- _MATERIAL_

══════

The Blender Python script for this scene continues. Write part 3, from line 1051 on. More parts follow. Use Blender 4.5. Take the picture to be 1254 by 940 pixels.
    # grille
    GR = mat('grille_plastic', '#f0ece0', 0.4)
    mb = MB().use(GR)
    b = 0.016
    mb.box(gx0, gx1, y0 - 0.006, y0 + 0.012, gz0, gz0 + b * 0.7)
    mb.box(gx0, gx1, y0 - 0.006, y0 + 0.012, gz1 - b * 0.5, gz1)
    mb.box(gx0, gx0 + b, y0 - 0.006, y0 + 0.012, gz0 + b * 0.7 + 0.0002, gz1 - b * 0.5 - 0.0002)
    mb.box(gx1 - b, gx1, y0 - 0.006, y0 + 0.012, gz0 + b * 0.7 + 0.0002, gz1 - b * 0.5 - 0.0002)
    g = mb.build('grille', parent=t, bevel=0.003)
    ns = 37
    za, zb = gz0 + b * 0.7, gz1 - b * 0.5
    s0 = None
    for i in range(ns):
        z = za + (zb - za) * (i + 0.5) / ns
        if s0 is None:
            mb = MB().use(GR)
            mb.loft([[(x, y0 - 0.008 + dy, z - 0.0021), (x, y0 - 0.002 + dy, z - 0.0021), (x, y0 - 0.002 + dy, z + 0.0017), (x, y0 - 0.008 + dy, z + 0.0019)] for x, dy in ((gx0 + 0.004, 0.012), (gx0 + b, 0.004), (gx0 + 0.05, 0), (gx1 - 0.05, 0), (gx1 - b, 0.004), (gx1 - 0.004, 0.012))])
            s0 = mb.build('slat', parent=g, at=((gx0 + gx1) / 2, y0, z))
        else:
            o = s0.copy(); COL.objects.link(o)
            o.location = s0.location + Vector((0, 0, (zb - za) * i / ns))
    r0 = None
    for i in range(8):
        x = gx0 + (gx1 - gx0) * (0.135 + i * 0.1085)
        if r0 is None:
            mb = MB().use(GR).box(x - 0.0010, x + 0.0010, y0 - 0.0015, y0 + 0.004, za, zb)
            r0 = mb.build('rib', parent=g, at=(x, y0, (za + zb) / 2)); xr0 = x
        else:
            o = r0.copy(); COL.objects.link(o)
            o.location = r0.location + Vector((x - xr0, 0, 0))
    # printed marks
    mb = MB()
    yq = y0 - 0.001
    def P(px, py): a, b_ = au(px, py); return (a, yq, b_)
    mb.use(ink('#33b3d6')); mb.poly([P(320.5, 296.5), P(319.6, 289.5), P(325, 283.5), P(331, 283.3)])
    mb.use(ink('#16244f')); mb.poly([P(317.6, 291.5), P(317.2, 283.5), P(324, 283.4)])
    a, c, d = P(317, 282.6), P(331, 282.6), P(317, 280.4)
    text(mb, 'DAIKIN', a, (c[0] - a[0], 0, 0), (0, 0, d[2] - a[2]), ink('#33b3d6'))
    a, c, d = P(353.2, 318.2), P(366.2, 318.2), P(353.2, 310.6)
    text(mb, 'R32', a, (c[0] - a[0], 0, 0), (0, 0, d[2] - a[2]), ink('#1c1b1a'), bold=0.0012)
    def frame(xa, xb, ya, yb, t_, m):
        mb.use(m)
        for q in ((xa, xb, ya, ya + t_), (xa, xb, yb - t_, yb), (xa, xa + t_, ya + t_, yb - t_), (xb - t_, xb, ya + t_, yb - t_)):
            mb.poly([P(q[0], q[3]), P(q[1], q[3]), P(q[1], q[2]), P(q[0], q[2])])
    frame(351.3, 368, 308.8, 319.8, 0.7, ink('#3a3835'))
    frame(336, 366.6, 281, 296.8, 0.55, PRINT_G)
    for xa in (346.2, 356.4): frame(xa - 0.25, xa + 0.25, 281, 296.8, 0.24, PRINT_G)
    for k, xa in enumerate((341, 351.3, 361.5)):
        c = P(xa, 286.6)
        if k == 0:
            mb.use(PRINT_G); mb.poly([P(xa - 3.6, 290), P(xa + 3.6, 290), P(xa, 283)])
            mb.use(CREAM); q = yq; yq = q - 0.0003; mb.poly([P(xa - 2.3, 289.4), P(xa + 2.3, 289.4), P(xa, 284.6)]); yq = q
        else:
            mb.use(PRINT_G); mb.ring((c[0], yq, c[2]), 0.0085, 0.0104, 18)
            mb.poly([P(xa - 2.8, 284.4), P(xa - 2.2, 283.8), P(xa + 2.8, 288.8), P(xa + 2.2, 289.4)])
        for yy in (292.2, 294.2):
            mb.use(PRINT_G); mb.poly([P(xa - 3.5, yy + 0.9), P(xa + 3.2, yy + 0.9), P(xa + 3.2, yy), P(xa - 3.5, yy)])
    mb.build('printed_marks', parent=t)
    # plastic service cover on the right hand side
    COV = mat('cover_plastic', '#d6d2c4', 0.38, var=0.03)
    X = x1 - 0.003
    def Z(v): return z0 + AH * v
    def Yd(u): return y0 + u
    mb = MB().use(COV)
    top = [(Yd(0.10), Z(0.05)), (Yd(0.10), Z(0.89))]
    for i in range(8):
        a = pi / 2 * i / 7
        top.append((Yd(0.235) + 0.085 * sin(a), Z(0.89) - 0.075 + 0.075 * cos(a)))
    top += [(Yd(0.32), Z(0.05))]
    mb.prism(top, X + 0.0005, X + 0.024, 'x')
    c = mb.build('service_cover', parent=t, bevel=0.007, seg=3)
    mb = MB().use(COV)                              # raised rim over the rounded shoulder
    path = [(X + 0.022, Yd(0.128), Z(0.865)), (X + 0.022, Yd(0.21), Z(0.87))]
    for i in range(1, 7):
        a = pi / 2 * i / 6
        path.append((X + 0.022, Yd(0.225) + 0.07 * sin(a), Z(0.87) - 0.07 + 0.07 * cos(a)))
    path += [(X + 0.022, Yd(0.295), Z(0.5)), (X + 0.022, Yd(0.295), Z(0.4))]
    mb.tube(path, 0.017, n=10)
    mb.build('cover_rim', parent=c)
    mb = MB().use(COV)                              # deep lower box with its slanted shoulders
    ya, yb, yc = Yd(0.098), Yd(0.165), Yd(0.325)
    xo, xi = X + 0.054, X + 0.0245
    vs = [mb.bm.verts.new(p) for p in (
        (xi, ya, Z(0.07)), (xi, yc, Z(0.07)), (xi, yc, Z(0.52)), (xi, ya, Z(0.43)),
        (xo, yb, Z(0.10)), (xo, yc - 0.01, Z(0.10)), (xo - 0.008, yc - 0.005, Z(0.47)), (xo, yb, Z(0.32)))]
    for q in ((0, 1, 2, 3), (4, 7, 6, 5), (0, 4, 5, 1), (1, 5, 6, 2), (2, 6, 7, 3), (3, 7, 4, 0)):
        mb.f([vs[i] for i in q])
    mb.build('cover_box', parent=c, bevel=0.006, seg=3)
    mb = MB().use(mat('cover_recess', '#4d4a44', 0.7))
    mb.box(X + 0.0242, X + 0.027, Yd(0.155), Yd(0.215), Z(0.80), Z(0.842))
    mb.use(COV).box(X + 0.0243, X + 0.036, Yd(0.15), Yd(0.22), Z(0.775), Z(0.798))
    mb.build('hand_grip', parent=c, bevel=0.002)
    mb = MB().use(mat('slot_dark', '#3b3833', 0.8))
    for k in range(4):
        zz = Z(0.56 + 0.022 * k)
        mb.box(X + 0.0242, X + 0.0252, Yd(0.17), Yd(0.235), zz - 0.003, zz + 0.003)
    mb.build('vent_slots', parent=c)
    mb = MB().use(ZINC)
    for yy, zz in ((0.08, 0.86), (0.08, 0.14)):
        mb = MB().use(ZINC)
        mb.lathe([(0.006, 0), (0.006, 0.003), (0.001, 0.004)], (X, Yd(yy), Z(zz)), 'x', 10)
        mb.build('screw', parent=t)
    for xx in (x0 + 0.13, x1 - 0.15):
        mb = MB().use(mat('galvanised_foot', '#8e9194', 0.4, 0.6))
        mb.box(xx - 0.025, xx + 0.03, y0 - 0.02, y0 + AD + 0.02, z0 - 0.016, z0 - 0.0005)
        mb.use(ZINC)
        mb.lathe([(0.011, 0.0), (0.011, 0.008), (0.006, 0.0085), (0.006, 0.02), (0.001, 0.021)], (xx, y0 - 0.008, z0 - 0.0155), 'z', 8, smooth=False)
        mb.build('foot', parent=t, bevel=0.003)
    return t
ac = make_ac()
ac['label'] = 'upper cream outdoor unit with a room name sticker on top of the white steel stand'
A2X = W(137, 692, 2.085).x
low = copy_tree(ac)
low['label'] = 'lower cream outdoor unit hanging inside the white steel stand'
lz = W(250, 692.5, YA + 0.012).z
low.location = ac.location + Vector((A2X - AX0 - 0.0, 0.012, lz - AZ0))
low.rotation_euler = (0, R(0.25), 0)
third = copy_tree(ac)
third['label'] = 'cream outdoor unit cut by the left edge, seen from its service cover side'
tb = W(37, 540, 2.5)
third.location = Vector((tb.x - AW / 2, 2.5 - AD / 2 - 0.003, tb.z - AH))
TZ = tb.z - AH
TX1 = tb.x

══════

- _EXERCISE REQUIREMENTS_
Go through the listing above and list every line that has the word "from".

- _FULL RESPONSE_
The Blender Python script for this scene continues. Write part 3, from line 1051 on. More parts follow. Use Blender 4.5. Take the picture to be 1254 by 940 pixels.
third['label'] = 'cream outdoor unit cut by the left edge, seen from its service cover side'